Friday, October 27, 2017

Kleinman Energy Center: Shale Gas Has Saved PA Consumers A Bundle

After ten years of natural gas production in the shale fields, a new study from the Kleinman Center for Energy Policy at the University of Pennsylvania takes a closer look demonstrating that Pennsylvania’s residential consumers enjoy gas bills that are on average 40 percent lower (than 2007 bills) and that the electric power sector is now the nation and state’s largest gas consumer.
The study, Pennsylvania’s Gas Decade: Insights into Consumer Pricing Impacts from Shale Gas (2007-2016), documents how the infusion of low-cost shale gas into regional energy markets substantially lowered gas commodity prices compared to national prices at the Henry Hub—lowering both gas and power bills for consumers.
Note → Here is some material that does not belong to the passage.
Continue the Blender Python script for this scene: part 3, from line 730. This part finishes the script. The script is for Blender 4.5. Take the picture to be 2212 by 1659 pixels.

The study also found that demand for gas to Pennsylvania’s electric power sector increased 250 percent between 2007 and 2016. Pennsylvania’s natural gas production increased by almost 2,800 percent, which now accounts for 16 percent of national annual gas production.
“In terms of cost, shale gas has been a clear win for consumers,” said Christina Simeone, author of the report and director of policy and external affairs at the Kleinman Center.
However, gas utility delivery rates continued to rise during the past decade, and in 2016, Pennsylvania’s retail residential gas prices still remained above the national average-- despite the state’s gas commodity discount.
The report noted pipeline infrastructure capacity growth has not kept pace with production growth, leading to a local supply glut creating the Pennsylvania Gas Discount to the Henry Hub national price benchmark.
Between 2007 and 2016, Pennsylvania saw more project proposals (53 applications) to the Federal Energy Regulatory Commission for major interstate gas pipelines than any other state in the nation, almost double the amount of the second highest state-- New York, with 27 applications.
These 53 projects approved between 2007-2016 represent 12,939 MMcf/d of capacity, and another 7,292 MMcf/d of pipeline capacity impacting Pennsylvania was approved by FERC in the first few months of 2017 .  
The report said not all of these pipeline projects will be built, but many that do become operational will enable increasing amounts of gas to be exported outside of Pennsylvania.
“Looking forward, an important question is how long will Pennsylvania’s gas discount last?” said Simeone. “Especially in light of the remarkable interest in building new pipeline capacity to move gas out of the state.”